WHAT NEEDS TO BE DONE -> Up to and including the line with "return dict(helmet=H, peak=K, cover=K2, goggles=G, T=T)", reproduce the listing below exactly, beginning at its first line.
+++ PROVIDED DATA
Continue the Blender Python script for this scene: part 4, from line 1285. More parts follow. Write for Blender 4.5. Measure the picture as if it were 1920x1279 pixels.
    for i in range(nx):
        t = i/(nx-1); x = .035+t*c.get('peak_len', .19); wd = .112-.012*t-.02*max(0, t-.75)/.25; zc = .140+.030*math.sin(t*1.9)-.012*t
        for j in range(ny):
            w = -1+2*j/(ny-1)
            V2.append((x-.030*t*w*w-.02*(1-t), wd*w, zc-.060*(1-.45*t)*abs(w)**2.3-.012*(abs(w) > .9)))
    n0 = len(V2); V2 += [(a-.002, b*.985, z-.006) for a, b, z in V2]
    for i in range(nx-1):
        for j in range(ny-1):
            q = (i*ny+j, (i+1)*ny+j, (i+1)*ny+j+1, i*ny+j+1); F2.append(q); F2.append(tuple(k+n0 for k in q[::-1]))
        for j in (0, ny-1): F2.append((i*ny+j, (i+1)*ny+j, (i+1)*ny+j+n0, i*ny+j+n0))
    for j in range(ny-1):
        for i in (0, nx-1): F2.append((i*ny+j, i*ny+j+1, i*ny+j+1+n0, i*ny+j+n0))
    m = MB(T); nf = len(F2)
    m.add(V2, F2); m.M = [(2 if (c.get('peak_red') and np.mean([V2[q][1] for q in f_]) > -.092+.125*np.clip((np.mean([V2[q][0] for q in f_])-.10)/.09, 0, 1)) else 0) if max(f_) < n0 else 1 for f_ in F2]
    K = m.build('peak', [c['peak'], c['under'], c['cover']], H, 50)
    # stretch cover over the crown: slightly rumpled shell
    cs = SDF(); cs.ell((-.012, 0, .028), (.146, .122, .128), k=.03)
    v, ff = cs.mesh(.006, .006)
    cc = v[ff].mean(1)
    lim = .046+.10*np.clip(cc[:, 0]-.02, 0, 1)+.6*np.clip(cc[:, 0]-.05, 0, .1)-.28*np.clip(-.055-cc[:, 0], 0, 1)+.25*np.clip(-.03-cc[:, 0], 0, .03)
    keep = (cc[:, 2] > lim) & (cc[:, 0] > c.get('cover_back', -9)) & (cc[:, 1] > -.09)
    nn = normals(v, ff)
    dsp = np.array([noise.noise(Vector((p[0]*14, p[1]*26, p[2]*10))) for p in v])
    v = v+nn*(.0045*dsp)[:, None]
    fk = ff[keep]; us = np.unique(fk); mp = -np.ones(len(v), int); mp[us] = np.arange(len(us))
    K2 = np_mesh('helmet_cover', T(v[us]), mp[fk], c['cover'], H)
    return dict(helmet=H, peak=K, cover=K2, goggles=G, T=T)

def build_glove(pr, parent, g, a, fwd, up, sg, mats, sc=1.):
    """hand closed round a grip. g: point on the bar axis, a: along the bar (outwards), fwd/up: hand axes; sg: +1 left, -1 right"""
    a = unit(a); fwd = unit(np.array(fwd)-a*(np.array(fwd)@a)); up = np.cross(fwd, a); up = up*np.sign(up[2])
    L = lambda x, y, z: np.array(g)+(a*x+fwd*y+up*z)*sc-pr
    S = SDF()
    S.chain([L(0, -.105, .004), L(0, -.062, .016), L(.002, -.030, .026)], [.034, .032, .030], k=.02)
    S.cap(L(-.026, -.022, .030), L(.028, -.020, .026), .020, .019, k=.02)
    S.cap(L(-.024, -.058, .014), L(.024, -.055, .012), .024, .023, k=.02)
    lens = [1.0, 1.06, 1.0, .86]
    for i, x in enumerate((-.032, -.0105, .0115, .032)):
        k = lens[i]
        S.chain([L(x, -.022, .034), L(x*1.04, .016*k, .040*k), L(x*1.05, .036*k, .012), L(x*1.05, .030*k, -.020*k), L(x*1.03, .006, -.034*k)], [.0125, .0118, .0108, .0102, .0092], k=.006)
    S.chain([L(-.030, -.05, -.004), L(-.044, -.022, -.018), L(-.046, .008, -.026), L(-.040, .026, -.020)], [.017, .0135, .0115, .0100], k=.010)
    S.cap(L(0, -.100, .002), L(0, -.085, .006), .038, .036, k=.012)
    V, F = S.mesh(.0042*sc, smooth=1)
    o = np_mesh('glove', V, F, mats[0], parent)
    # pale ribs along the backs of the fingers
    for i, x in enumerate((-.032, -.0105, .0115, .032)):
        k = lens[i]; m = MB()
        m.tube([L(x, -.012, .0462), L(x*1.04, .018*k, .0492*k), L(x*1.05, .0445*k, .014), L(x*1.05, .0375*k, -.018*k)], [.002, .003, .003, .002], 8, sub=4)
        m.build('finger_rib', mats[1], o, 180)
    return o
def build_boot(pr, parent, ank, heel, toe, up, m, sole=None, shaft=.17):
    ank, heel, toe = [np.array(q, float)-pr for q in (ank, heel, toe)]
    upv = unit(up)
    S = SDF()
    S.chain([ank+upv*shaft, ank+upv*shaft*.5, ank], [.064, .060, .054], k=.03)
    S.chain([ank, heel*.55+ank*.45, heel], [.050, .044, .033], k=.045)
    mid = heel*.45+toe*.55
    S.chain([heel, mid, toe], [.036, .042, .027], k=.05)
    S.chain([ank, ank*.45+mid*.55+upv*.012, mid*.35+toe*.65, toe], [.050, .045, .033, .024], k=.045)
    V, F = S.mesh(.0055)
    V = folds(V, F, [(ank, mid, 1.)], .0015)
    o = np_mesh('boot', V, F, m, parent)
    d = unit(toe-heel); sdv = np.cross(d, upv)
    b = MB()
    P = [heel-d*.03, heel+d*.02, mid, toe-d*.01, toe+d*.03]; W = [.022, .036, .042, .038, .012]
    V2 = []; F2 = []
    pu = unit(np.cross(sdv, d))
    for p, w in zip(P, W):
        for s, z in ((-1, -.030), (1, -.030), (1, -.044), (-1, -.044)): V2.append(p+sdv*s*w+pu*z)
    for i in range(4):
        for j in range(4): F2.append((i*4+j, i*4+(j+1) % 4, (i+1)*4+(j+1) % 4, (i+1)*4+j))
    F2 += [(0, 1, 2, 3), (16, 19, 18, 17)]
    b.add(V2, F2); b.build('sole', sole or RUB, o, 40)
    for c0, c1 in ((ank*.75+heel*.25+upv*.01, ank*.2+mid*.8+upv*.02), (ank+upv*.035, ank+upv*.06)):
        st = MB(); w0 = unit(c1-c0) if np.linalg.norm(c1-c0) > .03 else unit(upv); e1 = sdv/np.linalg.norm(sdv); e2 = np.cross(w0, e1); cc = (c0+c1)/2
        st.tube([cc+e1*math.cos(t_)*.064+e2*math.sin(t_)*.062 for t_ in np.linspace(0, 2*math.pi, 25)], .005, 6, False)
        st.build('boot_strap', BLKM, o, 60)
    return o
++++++
SOLVED PROBLEM ->
Continue the Blender Python script for this scene: part 4, from line 1285. More parts follow. Write for Blender 4.5. Measure the picture as if it were 1920x1279 pixels.
    for i in range(nx):
        t = i/(nx-1); x = .035+t*c.get('peak_len', .19); wd = .112-.012*t-.02*max(0, t-.75)/.25; zc = .140+.030*math.sin(t*1.9)-.012*t
        for j in range(ny):
            w = -1+2*j/(ny-1)
            V2.append((x-.030*t*w*w-.02*(1-t), wd*w, zc-.060*(1-.45*t)*abs(w)**2.3-.012*(abs(w) > .9)))
    n0 = len(V2); V2 += [(a-.002, b*.985, z-.006) for a, b, z in V2]
    for i in range(nx-1):
        for j in range(ny-1):
            q = (i*ny+j, (i+1)*ny+j, (i+1)*ny+j+1, i*ny+j+1); F2.append(q); F2.append(tuple(k+n0 for k in q[::-1]))
        for j in (0, ny-1): F2.append((i*ny+j, (i+1)*ny+j, (i+1)*ny+j+n0, i*ny+j+n0))
    for j in range(ny-1):
        for i in (0, nx-1): F2.append((i*ny+j, i*ny+j+1, i*ny+j+1+n0, i*ny+j+n0))
    m = MB(T); nf = len(F2)
    m.add(V2, F2); m.M = [(2 if (c.get('peak_red') and np.mean([V2[q][1] for q in f_]) > -.092+.125*np.clip((np.mean([V2[q][0] for q in f_])-.10)/.09, 0, 1)) else 0) if max(f_) < n0 else 1 for f_ in F2]
    K = m.build('peak', [c['peak'], c['under'], c['cover']], H, 50)
    # stretch cover over the crown: slightly rumpled shell
    cs = SDF(); cs.ell((-.012, 0, .028), (.146, .122, .128), k=.03)
    v, ff = cs.mesh(.006, .006)
    cc = v[ff].mean(1)
    lim = .046+.10*np.clip(cc[:, 0]-.02, 0, 1)+.6*np.clip(cc[:, 0]-.05, 0, .1)-.28*np.clip(-.055-cc[:, 0], 0, 1)+.25*np.clip(-.03-cc[:, 0], 0, .03)
    keep = (cc[:, 2] > lim) & (cc[:, 0] > c.get('cover_back', -9)) & (cc[:, 1] > -.09)
    nn = normals(v, ff)
    dsp = np.array([noise.noise(Vector((p[0]*14, p[1]*26, p[2]*10))) for p in v])
    v = v+nn*(.0045*dsp)[:, None]
    fk = ff[keep]; us = np.unique(fk); mp = -np.ones(len(v), int); mp[us] = np.arange(len(us))
    K2 = np_mesh('helmet_cover', T(v[us]), mp[fk], c['cover'], H)
    return dict(helmet=H, peak=K, cover=K2, goggles=G, T=T)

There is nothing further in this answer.